I started my 9-year old daughter with a .22 cal semi-auto handgun. A BB/pellet gun or a .22cal rimfire were other obvious options, but I went with a Ruger SR-22 for a few reasons.
BB gun/pellet isn't a bad choice -IF- you have a place at home to set up. I could have prepared a place, perhaps, but it would have been a task and there were potential pitfalls. It was actually easier to set up comfortably on a proper shooting range, but it was a private range where one-on-one instruction with no outside shooting noise or people milling about, which is key.
BB/pellet also has another pitfall for a youngster in that depending on the platform, you may only have a gun that requires some manner of a physical "job" that is extremely difficult to accomplish, if even possible. Cocking a single stroke piston or multi-pumping pneumatic can be very difficult for some youngsters. My (now 10) year old daughter couldn't manipulate such a device. Obviously, a CO2 gun is a viable alternative.
Another short bit is that BB guns (as opposed to pellet guns) are absolutely notorious for wild ricochets. That I shot for years as a kid without shooting glasses still amazes me.

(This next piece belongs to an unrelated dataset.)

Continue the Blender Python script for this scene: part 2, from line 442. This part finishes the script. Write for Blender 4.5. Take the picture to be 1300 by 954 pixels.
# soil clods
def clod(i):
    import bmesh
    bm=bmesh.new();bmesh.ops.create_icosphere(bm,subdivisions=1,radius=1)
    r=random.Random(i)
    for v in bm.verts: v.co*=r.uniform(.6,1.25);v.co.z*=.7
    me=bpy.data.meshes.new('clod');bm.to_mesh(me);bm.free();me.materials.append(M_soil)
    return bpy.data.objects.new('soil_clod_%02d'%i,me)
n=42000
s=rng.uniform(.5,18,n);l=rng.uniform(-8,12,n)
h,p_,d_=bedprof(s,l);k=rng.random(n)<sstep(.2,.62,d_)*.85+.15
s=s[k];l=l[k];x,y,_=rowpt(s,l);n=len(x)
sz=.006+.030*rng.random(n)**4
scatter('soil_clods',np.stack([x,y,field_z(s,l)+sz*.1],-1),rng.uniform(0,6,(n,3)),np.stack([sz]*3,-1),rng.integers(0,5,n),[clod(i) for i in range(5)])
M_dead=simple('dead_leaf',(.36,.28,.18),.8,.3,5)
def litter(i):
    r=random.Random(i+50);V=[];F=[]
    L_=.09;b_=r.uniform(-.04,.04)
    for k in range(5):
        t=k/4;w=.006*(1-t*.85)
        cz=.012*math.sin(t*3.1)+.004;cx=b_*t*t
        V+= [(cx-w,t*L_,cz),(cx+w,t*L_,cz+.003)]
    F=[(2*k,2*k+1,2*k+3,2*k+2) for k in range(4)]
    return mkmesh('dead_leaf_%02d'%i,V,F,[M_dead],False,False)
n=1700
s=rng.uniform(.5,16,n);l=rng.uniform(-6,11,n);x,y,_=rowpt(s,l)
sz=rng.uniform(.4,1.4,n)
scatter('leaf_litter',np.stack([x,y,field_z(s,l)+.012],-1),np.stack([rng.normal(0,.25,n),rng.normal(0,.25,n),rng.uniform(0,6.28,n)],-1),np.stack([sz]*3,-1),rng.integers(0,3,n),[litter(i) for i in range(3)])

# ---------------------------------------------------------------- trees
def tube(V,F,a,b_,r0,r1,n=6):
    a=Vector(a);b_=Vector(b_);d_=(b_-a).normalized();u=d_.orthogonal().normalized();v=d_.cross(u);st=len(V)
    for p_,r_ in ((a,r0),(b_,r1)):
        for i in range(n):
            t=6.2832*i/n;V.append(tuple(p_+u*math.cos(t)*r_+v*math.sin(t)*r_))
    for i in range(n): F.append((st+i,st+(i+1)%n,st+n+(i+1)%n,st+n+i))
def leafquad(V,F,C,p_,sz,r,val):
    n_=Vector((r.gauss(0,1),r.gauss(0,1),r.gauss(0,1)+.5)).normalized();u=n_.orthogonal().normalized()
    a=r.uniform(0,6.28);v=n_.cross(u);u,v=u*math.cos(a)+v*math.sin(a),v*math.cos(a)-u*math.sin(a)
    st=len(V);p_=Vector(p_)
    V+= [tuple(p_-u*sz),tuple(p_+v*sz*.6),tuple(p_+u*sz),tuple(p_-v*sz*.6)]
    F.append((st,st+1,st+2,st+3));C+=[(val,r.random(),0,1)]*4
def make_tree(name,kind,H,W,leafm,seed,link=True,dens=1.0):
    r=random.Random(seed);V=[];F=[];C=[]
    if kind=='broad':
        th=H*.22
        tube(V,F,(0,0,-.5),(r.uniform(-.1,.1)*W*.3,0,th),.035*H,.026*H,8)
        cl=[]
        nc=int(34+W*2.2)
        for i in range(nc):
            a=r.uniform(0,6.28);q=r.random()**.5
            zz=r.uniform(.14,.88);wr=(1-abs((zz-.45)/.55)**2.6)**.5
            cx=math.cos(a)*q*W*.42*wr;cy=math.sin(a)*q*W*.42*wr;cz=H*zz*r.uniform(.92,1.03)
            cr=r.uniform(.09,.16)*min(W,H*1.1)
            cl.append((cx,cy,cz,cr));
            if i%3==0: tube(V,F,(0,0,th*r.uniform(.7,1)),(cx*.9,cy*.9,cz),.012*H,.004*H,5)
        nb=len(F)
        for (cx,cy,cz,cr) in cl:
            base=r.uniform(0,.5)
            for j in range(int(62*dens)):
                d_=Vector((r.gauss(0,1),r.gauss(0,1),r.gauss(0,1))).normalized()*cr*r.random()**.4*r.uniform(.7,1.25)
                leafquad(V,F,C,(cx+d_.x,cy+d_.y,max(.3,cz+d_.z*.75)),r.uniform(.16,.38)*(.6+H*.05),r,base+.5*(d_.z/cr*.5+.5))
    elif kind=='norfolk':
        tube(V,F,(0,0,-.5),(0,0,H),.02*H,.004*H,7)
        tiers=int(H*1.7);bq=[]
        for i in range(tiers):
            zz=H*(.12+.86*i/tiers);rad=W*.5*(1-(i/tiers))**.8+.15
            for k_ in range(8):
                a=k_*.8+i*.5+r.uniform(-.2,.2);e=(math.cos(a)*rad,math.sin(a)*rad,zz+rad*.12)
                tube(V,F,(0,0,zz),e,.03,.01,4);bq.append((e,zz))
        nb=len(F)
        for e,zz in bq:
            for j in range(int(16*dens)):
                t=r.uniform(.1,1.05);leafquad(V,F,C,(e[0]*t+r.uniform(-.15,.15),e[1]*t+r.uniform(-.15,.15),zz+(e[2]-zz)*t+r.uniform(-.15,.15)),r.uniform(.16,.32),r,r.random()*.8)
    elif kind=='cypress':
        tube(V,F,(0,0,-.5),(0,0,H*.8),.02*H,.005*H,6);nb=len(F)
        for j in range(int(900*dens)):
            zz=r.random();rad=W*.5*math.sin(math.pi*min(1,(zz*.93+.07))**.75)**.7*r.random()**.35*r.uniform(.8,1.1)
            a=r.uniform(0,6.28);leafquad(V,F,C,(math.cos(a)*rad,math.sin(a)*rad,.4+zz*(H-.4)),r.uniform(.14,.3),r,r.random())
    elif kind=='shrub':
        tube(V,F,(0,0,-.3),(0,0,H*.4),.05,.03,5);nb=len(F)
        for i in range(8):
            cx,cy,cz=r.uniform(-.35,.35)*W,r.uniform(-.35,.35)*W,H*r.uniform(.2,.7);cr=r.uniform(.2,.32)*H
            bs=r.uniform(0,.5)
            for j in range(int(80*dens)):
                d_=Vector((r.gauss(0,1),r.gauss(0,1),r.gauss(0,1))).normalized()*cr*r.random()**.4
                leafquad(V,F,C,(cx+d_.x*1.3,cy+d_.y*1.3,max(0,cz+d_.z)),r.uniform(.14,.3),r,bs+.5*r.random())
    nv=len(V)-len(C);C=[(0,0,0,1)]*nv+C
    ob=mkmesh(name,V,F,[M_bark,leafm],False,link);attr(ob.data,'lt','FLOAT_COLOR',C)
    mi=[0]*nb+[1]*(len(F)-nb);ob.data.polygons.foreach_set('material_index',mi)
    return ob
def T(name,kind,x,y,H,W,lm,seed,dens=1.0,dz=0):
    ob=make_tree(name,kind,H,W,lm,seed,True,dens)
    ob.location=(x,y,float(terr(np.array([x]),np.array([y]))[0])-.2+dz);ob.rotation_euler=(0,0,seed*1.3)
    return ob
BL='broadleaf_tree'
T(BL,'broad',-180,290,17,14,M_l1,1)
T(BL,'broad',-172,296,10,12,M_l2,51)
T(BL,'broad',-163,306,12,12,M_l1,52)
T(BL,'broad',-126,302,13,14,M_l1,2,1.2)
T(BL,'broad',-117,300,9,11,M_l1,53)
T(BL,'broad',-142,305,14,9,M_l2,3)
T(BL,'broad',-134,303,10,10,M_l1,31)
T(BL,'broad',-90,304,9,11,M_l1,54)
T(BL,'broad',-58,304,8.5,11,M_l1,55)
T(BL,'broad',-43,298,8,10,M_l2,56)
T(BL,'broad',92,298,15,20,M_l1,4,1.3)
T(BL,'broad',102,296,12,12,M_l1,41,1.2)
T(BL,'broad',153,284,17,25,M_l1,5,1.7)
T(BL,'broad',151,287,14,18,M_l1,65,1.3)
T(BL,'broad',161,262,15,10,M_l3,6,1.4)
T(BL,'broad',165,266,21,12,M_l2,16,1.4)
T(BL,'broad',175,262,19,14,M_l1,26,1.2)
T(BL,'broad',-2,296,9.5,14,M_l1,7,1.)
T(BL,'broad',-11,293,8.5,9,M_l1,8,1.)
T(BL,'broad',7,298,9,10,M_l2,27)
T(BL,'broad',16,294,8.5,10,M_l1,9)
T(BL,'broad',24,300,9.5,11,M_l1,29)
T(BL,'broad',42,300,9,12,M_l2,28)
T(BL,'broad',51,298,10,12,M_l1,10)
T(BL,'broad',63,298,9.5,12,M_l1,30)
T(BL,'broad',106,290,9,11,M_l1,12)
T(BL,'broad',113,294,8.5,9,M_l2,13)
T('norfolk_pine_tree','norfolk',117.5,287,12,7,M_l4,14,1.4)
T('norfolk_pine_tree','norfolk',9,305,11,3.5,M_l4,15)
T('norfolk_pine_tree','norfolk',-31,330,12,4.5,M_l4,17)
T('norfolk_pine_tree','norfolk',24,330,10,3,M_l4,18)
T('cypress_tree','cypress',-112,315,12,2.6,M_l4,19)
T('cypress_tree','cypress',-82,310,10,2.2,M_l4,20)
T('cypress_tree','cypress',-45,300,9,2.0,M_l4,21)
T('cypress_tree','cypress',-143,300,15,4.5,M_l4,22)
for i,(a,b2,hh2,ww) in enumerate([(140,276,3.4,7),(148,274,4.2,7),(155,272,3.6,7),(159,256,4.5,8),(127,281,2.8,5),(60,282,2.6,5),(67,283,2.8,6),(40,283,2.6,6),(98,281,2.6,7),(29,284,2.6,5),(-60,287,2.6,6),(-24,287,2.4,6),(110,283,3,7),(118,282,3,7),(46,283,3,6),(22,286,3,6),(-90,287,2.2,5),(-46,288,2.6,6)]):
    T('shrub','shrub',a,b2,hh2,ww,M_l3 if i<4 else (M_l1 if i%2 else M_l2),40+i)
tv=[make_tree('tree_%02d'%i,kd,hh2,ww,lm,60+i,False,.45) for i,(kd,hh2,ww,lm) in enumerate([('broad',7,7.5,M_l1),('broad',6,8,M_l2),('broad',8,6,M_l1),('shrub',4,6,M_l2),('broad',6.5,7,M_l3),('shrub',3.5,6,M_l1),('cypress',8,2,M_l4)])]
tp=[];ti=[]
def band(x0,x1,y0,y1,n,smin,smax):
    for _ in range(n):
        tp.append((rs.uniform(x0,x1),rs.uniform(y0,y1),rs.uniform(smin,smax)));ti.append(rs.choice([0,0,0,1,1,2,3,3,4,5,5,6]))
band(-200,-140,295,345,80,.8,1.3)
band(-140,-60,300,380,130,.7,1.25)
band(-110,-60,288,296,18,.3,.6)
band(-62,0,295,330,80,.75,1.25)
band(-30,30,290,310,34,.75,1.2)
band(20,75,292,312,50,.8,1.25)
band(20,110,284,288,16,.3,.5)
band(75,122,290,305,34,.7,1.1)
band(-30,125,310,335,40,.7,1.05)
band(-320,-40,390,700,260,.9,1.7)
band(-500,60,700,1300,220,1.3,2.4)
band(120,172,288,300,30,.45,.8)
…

I didn't care to go with a rimfire rifle because I don't typically shoot rifles all too often and I wanted to share MY shooting with my daughter, and I didn't have a decent rifle for the job (though I could have bought one, sure) but I didn't have a place with a bench set up and I wanted to focus more on the fundamentals rather than having a small child trying to exercise those fundamentals WHILE holding a rifle as well. I'll readily admit that a rifle is -FAR- easier to keep watch and direct muzzle direction than any handgun ever will be, but I happen to have a
phenomenal student.
And I am 100% on my toes with any new shooter when it comes to muzzle direction. It's one of the most common errors I see with any new handgun shooter.
In any case, I went with =MANY= very short hands-on sessions at home long before we discharged live rounds on a shooting range. As a 10 year old, she handles her handgun dang near as safely as I do, and I'm robotic about it. Her trigger finger is "straight as an arrow" and she does this automatically and it warms my heart to watch it
every single time she picks up or is handed any handgun. Straight as an arrow alongside the trigger guard, it almost looks as though it's been specifically programmed to go directly toward the target and it's simply not allowed to enter the trigger guard and she does it every.single.time. Her finger looks like a bird dog on full point.
So for me, it was as much what kind of gun we started with, it was much more that we did many (short!) serious sessions at home. Many - for the power of repetition. And short to keep it interesting and fresh and enjoyable. I wanted to avoid the pitfall of her getting bored going over the basics.